I am interested to know more about why you think it is an ideal location for space launches?
I am now not Loru, but I can maybe help you in general about the geographic requirements of space launch facilities.
- Rockets get better performance by launching eastwards and exploit the rotation of earth, which is 469 m/s at the equator.
- So, you ideally want to be as close to the equator as possible for most launches (except launches into polar orbits, where this velocity of Earth is an penalty). Banaba Island is about 1 degree South, that is even closer to the equator than the ESA Kourou spaceport.
- This is especially important for launches into geostationary orbits, which are the bulk of the commercial launches.

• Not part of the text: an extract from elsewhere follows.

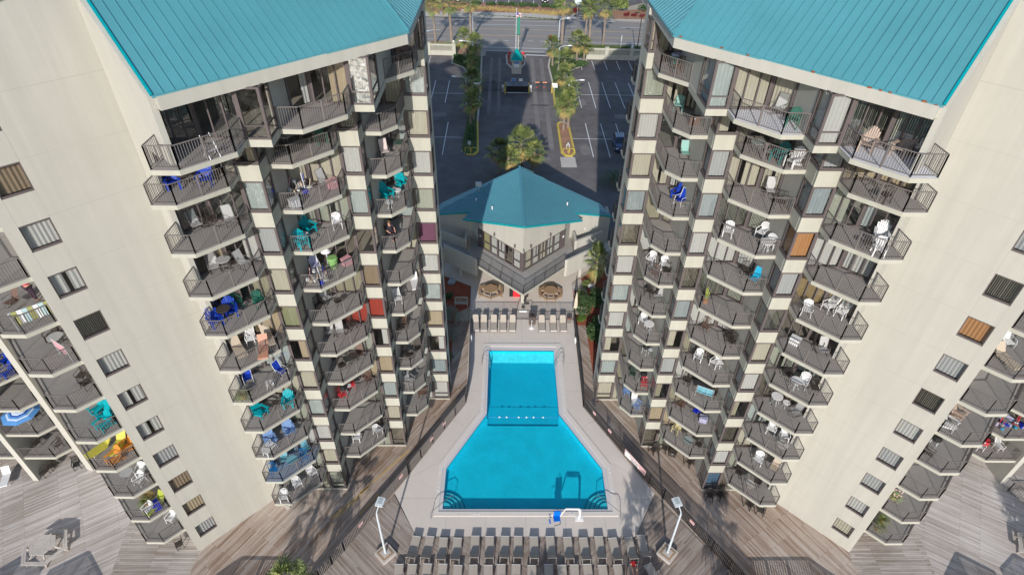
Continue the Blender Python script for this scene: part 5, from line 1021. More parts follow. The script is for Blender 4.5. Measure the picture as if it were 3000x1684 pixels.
b.beam((-1.5, 110.15, .1), (2.4, 110.15, .1), .1, .12, M['greym']); b.build('rail', t)
for x in (-1.75, 2.65):
    for y in (109.9, 112.6): b = MB(); b.cyl((x, y, 0), (x, y, 1.1), .12, .12, 10, M['yellow']); b.build('bollard', t)
for x, m_ in ((-.25, sgm), (1.15, M['white'])): b = MB(); b.box(x - .35, x + .35, 112.4, 112.44, 1.4, 1.9, M['white']); b.box(x - .3, x + .3, 112.37, 112.4, 1.45, 1.85, m_); b.build('notice', t)
for x, l in ((-2.15, 'left'), (3.0, 'right')): q = thing('card_reader', (x, 110.9, 0), 0, 'grey card reader box with white face on the %s of the booth' % l, 'card reader', 'card readers beside the booth'); b = MB(); b.box(-.25, .25, -.2, .3, 0, 1.3, mat('reader', (.3, .3, .32), .5)); b.build('body', q); b = MB(); b.box(-.13, .13, -.23, -.2, .9, 1.2, M['white']); b.build('face', q)
for x, y, l in ((-6.15, 110.8, 'left'), (6.95, 110.6, 'right')): q = thing('bollard', (x, y, 0), 0, 'yellow bollard beside the %s drive gate' % l, 'bollard', 'yellow bollards at the drive gates'); b = MB(); b.cyl((0, 0, 0), (0, 0, 1.3), .12, .12, 10, M['yellow']); b.ico((0, 0, 1.3), (.12, .12, .08), M['yellow']); b.build('post', q)
def barrier(x, y, label):
    q = thing('pipe_barrier', (x, y, 0), 0, label, 'barrier', 'yellow pipe barriers at the island tips'); b = MB()
    for dx in (-.5, .5): b.tube([(dx - .38, 0, 0), (dx - .38, 0, .75), (dx - .3, 0, .85), (dx + .3, 0, .85), (dx + .38, 0, .75), (dx + .38, 0, 0)], .05, M['yellow'])
    b.tube([(0, -.5, 0), (0, -.45, .7), (0, .1, .85)], .05, M['yellow']); b.build('pipe', q)
barrier(-6.95, 85.6, 'yellow pipe barrier at the near tip of the left island'); barrier(8.1, 85.7, 'yellow pipe barrier at the near tip of the right island')
t = thing('water_standpipe', (8.1, 87.2, 0), 0, 'grey backflow standpipe behind the right yellow barrier', 'standpipe'); b = MB(); b.tube([(-.2, 0, 0), (-.2, 0, .8), (.2, 0, .8), (.2, 0, 0)], .07, M['greym']); b.cyl((0, 0, .8), (0, 0, 1.1), .1, .1, 8, M['greym']); b.build('pipe', t)
t = thing('speed_hump', (3.6, 104.5, 0), 0, 'low dark speed strip across the right lane before the gates', 'speed bump', world=True); b = MB(); b.box(2.9, 6.0, 104.4, 104.65, -.02, .05, M['black']); b.build('strip', t)
# cream fence along the road
def cream_fence(x0, x1, piers, label):
    t = thing('balustrade_wall', ((x0 + x1) / 2, 130.2, 0), 0, label, 'wall', 'cream fence walls along the road', world=True); b = MB(); s2 = M['stucco2']
    yy = lambda x: 130.35 - .045 * x
    P_ = lambda x, o=0: (x, yy(x) + o)
    b.prism([P_(x0), P_(x1), P_(x1, .3), P_(x0, .3)], 0, .95, s2); b.prism([P_(x0, .02), P_(x1, .02), P_(x1, .28), P_(x0, .28)], 2.0, 2.3, s2); b.build('wall', t)
    b = MB(); n = int((x1 - x0) / .17)
    for i in range(n): x = x0 + (i + .5) * (x1 - x0) / n; b.box(x - .045, x + .045, yy(x) + .1, yy(x) + .2, .95, 2.0, s2)
    b.build('balustrade', t)
    for x, ball in piers:
        b = MB(); b.box(x - .35, x + .35, yy(x) - .1, yy(x) + .45, 0, 2.5, s2); b.box(x - .42, x + .42, yy(x) - .15, yy(x) + .5, 2.45, 2.56, s2)
        if ball: b.ico((x, yy(x) + .17, 2.82), (.25, .25, .28), M['white'], 10)
        b.build('pier', t)
cream_fence(-40, -12.6, [(-17.9, False), (-12.6, True)], 'cream balustraded wall along the road on the left'); cream_fence(15.3, 50, [(19.5, False), (24.7, True)], 'cream balustraded wall along the road on the right')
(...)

- Next, you want lots of unpopulated surface east of the launch site. Nobody likes stages dropping on his house. Ideal is ocean, since ocean also simplifies recovery of spend stages or launch aborts of manned spacecraft. There is almost nothing east of Banaba Island for the next 2000 km in various azimuths, enough even for the typical flight profile of three stage rockets.

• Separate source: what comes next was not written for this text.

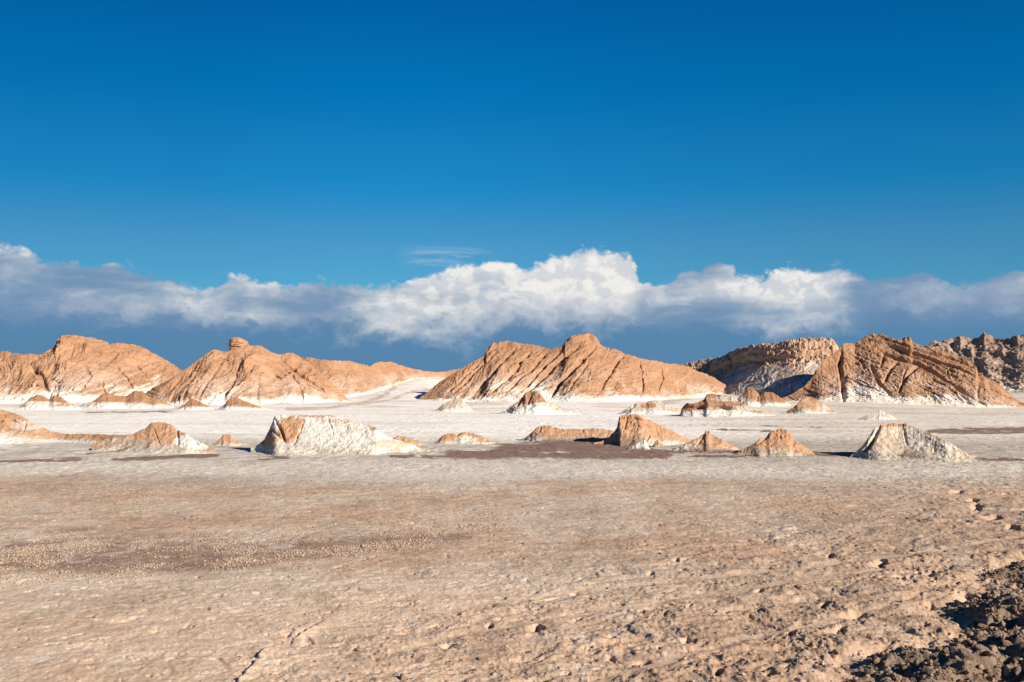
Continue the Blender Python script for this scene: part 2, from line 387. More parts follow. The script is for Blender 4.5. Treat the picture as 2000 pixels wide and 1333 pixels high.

- Finally, launching rockets makes a lot of noise. While the pure chemical pollution of a spaceport is even on a busy spaceport low, the light and noise pollution can be extreme. Thus it is better to have some distance between population centers and the spaceport. The current population of Banaba island is a much smaller problem than for example doing that in Kenya or Japan.
This here is a fictional spaceport, which is artistic, but not really engineered. The distance between port, residential areas and launch complex is much too short, you would need to evacuate them before every launch. It would be possibly a better solution to move the launch complexes on platforms in the water.
Here in the simulation, this doesn't matter. Virtual citizens don't complain about noise, even if you expect them to actually be engineers living in the hotel complex of the spaceport and no normal citizens who would never leave the island.
And the 0.6% chance of a real rocket exploding on the launch pad or during the initial meters of flight is not that bad, since a restart of the simulation fixes everything.
Still, you can sure find lots of aerospace reasoning for choosing Banaba Island. Its pretty remote location helps filling some gaps in tracking station coverage. It is close to the equator and could for example also serve as base for SeaLaunch-like operations, if you would just have a long enough runway there to permit getting rockets delivered and assembled on the island.